Besides these more formal organizations there are a number of department clubs, the Deutsche Verein, the Alliance Francaise, the Philosophy Club, the Economics Club, and informal groups such as the old Rhymesters' Club, which flourished in the late nineties, the Scribblers' which seems to have taken its place and enlarged its scope, the Social Study Circle, the little Socialist Club, and others through which the students express their intellectual and social interests.
Of Wellesley's many festivities and playtimes it would take too long to tell: of her Forensic Burnings, held when the last junior forensic for the year is due; of her processional serenades, with Chinese lanterns; of her singing on the chapel steps in the evenings of May and June. These well-beloved customs have been establishing themselves year by year more firmly in undergraduate hearts, but it is not always possible to trace them to their "first time."
Most of them date back to the later years of the nineteenth century, or the first of the twentieth.
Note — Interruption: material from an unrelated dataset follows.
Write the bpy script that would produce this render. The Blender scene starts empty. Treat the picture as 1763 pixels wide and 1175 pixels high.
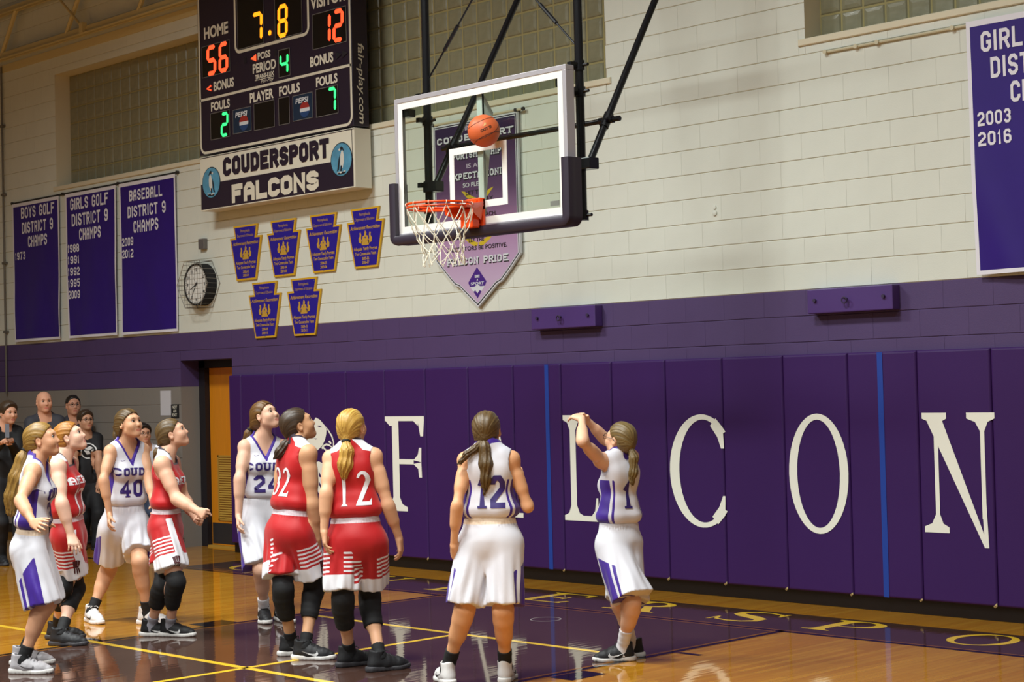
import bpy, bmesh, math, random
import numpy as np
from mathutils import Vector, Matrix
from mathutils.bvhtree import BVHTree
scene = bpy.context.scene
COL = scene.collection
R_ = math.radians
random.seed(7)
# ------------------------------------------------------------------ camera, world, lights, exposure
cam_d = bpy.data.cameras.new('camera'); cam = bpy.data.objects.new('camera', cam_d); COL.objects.link(cam)
_yaw, _pit, _rol = 0.8020332, 0.0255865, -0.0247603
_f = Vector((-math.sin(_yaw)*math.cos(_pit), math.cos(_yaw)*math.cos(_pit), math.sin(_pit)))
_r0 = Vector((math.cos(_yaw), math.sin(_yaw), 0)); _u0 = _r0.cross(_f)
_r = math.cos(_rol)*_r0+math.sin(_rol)*_u0; _u = -math.sin(_rol)*_r0+math.cos(_rol)*_u0
cam.matrix_world = Matrix(((_r.x, _u.x, -_f.x, 9.461205), (_r.y, _u.y, -_f.y, -10.960919), (_r.z, _u.z, -_f.z, 1.754562), (0, 0, 0, 1)))
cam_d.sensor_width = 36.0; cam_d.lens = 36.0*2972.457/1763.0; cam_d.clip_start = .1; cam_d.clip_end = 200
scene.camera = cam
w = bpy.data.worlds.new('gym_ambient'); scene.world = w; w.use_nodes = True
w.node_tree.nodes['Background'].inputs[0].default_value = (.80, .76, .68, 1)
w.node_tree.nodes['Background'].inputs[1].default_value = .17
def area(name, loc, size, power, color, spread=130, rot=(0, 0, 0)):
    d = bpy.data.lights.new(name, 'AREA'); d.shape = 'RECTANGLE'; d.size = size[0]; d.size_y = size[1]
    d.energy = power; d.color = color; d.spread = R_(spread)
    o = bpy.data.objects.new(name, d); COL.objects.link(o); o.location = loc; o.rotation_euler = rot; return o
LC = (.955, 1.0, .975)
for lx, ly, pw in ((-3.4, -6.4, 530), (2.2, -6.4, 490), (-3.4, -11.2, 520), (2.2, -11.2, 560), (7.5, -10.0, 370)):
    area('high_bay_lamp', (lx, ly, 8.3), (1.9, 1.2), pw, LC, 150)
scene.view_settings.view_transform = 'Standard'; scene.view_settings.look = 'None'
scene.view_settings.gamma = 1.0; scene.view_settings.use_curve_mapping = False
scene.view_settings.exposure = 0.0
# ------------------------------------------------------------------ materials
def lin(c):
    return tuple(((x/255)/12.92 if x/255 <= .04045 else ((x/255+.055)/1.055)**2.4) for x in c)
def mat(name, rgb, rough=.5, metal=0., spec=.5, noise=0., nscale=20., bump=0., bscale=60., coat=0., emit=None, estr=0., sss=0., stretch=None, linear=False, coord='Object'):
    m = bpy.data.materials.new(name); m.use_nodes = True; nt = m.node_tree; b = nt.nodes['Principled BSDF']
    c = rgb if linear else lin(rgb)
    b.inputs['Base Color'].default_value = (*c, 1); b.inputs['Roughness'].default_value = rough; b.inputs['Metallic'].default_value = metal
    b.inputs['Specular IOR Level'].default_value = spec; b.inputs['Coat Weight'].default_value = coat; b.inputs['Coat Roughness'].default_value = .1
    if sss: b.inputs['Subsurface Weight'].default_value = sss; b.inputs['Subsurface Radius'].default_value = (.02, .008, .004); b.inputs['Subsurface Scale'].default_value = .4
    if emit: b.inputs['Emission Color'].default_value = (*emit, 1); b.inputs['Emission Strength'].default_value = estr
    if noise or bump:
        tc = nt.nodes.new('ShaderNodeTexCoord'); src = tc.outputs[coord]
        if stretch:
            mp = nt.nodes.new('ShaderNodeMapping'); mp.inputs['Scale'].default_value = stretch; nt.links.new(src, mp.inputs[0]); src = mp.outputs[0]
        if noise:
            n = nt.nodes.new('ShaderNodeTexNoise'); n.inputs['Scale'].default_value = nscale; n.inputs['Detail'].default_value = 4; nt.links.new(src, n.inputs['Vector'])
            mx = nt.nodes.new('ShaderNodeMix'); mx.data_type = 'RGBA'; nt.links.new(n.outputs['Fac'], mx.inputs[0])
            mx.inputs[6].default_value = (*[x*(1-noise) for x in c], 1); mx.inputs[7].default_value = (*[min(1, x*(1+noise)) for x in c], 1)
            nt.links.new(mx.outputs[2], b.inputs['Base Color'])
        if bump:
            n2 = nt.nodes.new('ShaderNodeTexNoise'); n2.inputs['Scale'].default_value = bscale; n2.inputs['Detail'].default_value = 3; nt.links.new(src, n2.inputs['Vector'])
            bp = nt.nodes.new('ShaderNodeBump'); bp.inputs['Strength'].default_value = bump; bp.inputs['Distance'].default_value = .004; nt.links.new(n2.outputs['Fac'], bp.inputs['Height']); nt.links.new(bp.outputs[0], b.inputs['Normal'])
    return m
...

Wellesley's musical cheer seems to have waked the campus echoes first in the spring of 1890, as a result of a prize offered in November, 1889, although as far back as 1880 there is mention of a cheer. The musical cheer has so much beauty and dignity, both near at hand and at a distance, that many of the early alumnae and the faculty wish it might some time quite supersede the ugly barking sounds, imitated from the men's colleges, with which the girls are fain to evince their approval and celebrate their triumphs. They invariably end their barking with the musical cheer, however, keeping the best for the last, and relieving the tortured graduate ear.
Formal athletics at Wellesley developed from the gymnasium practice, the rowing on the lake, and the Tree Day dancing. In the early years, the class crews used to row on the lake and sing at sunset, in their heavy, broad-bottomed old tubs; and from these casual summer evenings "Float" has been evolved--Wellesley's water pageant--when Lake Waban is dotted with gay craft, and the crews in their slim, modern, eight-oared shells, display their skill.
This is the festival which the public knows best, for unlike Tree Day, to which outsiders have been admitted on only three occasions, "Float" has always been open to friendly guests. Year by year the festival grows more elaborate. Chinese junks, Indian canoes, Venetian gondolas, flower boats from fairyland, glide over the bright sunset waters, and the crews in their old traditional star pattern anchor together and sing their merry songs. There are new songs every spring, for each crew has its own song, but there are two of the old songs which are heard at every Wellesley Float, "Alma Mater", and the song of the lake, that Louise Manning Hodgkins wrote for the class of '87.
Lake of gray at dawning day, In soft shadows lying,--Waters kissed by morning mist, Early breezes sighing,--Fairy vision as thou art, Soon thy fleeting charms depart.
Every grace that wins the heart, Like our youth is flying.